Без участия России Китаю было бы сложно объединить центральноазиатские страны. Однако Пекин умело разыграл российскую карту, потакая геополитическим фантазиям Москвы о российско-китайском сближении в пику "американскому гегемонизму", мечтам держать США в страхе перед российско-китайским сближением, якобы создающим в регионе некий центр силы, противостоящий диктату Вашингтона. В результате удалось зажать азиатскую часть СНГ в клещи между Москвой и Пекином, как ставят наиболее слабые корабли в середине эскадры, окружая их по флангам более мощными и создавая впечатление могучей армады.
Однако в Пекине изначально не видели в России, также претендующей на лидерство в "шанхайской пятерке", конкурента за влияние в этом регионе. Хотя и делали вид, что делят с Москвой пальму первенства в новом объединении.
Уверенность Пекина в своих силах прежде всего основывается на показателях динамики экономического и военного потенциала. К примеру, если в 1990 году по объемам ВВП между КНР и СССР существовал паритет, то в 2000 году Китай превосходил своего северного соседа уже в пять раз. Военные эксперты подсчитали, что к 2010-2015 году Пекин сможет достичь ядерного паритета с Москвой.
Кроме того, авторитарная политическая культура среднеазиатских республик, основанная на азиатской клановости, кумовстве и неприятии либеральных свобод, значительно облегчает пекинскому руководству поиск общего языка и с Казахстаном, и с Киргизией, и с Таджикистаном, и с Узбекистаном.
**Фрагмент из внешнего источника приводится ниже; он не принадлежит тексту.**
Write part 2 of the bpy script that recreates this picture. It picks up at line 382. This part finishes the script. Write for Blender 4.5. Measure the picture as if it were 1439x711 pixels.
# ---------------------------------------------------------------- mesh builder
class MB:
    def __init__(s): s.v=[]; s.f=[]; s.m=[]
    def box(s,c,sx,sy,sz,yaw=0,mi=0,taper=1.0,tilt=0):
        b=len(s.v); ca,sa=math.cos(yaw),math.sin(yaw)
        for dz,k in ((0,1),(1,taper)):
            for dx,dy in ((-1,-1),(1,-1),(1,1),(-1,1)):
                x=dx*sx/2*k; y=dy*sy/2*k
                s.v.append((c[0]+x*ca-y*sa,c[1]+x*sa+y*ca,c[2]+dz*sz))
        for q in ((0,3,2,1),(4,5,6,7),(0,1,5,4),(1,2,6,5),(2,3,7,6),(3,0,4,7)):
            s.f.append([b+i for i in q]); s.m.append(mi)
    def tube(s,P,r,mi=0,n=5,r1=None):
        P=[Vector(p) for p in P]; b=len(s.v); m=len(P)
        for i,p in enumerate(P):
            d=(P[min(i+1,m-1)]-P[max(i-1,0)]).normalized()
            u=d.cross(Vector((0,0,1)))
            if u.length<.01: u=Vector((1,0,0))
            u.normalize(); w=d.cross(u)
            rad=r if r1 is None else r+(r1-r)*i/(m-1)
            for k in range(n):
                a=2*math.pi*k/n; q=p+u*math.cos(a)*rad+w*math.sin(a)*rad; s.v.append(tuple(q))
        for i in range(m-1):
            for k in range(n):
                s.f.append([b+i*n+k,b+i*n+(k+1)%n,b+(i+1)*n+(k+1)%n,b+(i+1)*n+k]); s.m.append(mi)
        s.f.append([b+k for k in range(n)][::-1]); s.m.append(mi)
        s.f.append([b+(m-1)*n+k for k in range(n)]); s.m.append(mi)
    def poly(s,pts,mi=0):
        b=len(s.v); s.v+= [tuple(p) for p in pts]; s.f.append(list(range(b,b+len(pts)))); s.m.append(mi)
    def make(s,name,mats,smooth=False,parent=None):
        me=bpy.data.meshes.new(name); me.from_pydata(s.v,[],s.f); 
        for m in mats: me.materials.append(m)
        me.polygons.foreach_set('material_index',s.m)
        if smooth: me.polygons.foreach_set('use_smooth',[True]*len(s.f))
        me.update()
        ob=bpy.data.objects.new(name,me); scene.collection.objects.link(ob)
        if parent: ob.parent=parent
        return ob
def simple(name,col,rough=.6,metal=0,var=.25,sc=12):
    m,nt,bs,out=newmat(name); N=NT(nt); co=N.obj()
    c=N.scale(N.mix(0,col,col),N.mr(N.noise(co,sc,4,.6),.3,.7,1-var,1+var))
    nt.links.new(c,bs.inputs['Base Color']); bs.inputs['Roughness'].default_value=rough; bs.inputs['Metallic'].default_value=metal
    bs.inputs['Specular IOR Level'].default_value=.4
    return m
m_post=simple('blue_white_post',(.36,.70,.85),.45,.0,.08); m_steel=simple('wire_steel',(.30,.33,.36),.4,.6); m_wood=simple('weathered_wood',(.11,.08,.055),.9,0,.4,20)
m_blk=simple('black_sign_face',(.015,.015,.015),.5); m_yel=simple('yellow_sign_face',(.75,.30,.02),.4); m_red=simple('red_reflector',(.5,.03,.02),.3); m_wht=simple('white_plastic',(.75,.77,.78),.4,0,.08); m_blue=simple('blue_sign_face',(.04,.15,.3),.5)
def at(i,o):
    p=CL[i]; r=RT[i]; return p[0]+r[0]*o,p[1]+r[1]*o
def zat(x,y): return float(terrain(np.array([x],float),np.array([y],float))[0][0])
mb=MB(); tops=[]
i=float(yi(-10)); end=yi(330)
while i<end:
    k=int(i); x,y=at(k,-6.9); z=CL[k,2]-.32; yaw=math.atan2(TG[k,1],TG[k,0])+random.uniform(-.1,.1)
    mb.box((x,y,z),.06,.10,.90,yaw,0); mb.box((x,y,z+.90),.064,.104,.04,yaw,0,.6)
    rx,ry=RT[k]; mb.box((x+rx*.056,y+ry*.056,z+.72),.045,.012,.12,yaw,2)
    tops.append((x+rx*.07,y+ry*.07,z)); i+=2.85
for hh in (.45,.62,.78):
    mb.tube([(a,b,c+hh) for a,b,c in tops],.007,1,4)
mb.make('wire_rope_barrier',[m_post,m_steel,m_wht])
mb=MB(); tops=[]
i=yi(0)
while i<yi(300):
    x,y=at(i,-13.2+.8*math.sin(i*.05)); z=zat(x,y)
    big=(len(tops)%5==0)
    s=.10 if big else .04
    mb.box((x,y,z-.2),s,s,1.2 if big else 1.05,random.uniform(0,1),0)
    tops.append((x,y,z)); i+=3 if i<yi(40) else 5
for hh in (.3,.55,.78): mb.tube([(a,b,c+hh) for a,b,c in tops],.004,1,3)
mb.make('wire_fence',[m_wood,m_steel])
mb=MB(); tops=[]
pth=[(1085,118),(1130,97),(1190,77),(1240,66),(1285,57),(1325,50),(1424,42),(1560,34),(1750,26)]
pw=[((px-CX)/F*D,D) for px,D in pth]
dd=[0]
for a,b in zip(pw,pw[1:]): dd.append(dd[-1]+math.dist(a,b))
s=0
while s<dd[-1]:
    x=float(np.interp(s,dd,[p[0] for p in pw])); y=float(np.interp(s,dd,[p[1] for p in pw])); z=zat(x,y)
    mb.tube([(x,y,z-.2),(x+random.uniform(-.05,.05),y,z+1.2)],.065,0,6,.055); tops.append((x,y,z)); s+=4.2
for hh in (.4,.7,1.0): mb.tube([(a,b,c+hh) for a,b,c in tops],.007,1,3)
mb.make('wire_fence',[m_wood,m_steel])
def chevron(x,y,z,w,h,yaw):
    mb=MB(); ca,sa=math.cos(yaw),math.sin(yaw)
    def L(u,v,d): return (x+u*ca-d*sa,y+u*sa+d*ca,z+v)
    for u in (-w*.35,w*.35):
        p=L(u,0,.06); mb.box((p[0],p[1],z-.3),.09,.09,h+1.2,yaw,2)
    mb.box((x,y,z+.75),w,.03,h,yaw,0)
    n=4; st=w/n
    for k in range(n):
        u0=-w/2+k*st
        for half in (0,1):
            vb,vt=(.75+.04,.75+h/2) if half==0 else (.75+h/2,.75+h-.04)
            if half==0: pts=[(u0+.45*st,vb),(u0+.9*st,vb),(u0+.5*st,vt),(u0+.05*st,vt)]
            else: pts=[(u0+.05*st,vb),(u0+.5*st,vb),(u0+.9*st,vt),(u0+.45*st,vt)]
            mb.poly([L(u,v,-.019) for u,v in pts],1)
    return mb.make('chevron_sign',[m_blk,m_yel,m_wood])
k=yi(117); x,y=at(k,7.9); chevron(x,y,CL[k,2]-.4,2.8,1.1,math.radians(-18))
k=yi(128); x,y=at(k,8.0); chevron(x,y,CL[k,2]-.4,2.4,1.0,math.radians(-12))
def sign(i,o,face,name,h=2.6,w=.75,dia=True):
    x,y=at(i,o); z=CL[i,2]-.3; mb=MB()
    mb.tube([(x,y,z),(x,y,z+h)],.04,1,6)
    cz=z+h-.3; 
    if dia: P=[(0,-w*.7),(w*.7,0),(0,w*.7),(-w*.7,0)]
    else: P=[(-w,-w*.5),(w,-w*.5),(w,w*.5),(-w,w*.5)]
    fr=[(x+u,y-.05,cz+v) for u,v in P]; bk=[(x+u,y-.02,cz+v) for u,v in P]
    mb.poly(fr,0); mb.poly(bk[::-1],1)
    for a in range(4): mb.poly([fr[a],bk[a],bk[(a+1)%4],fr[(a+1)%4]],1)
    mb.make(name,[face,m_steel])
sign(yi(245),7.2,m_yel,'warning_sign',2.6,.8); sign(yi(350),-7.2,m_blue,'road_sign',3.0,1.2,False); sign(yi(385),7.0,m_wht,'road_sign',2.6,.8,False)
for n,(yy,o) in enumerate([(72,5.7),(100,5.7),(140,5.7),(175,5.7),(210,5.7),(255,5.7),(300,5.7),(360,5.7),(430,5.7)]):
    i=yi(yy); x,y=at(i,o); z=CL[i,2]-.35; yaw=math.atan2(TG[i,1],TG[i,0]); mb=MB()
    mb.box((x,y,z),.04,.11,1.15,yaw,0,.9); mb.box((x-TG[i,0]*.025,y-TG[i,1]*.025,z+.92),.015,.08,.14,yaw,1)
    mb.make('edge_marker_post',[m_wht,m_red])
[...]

В Пекине прекрасно понимают, что для превращения Центральной Азии в "китайское СНГ", в котором Москва будет лишь декоративной фигурой, есть все объективные предпосылки. Собственно, уже сегодня "шанхайская шестерка" больше похожа на союз автократий, в котором Россия выглядит достаточно чужеродным элементом. Во всяком случае, пока.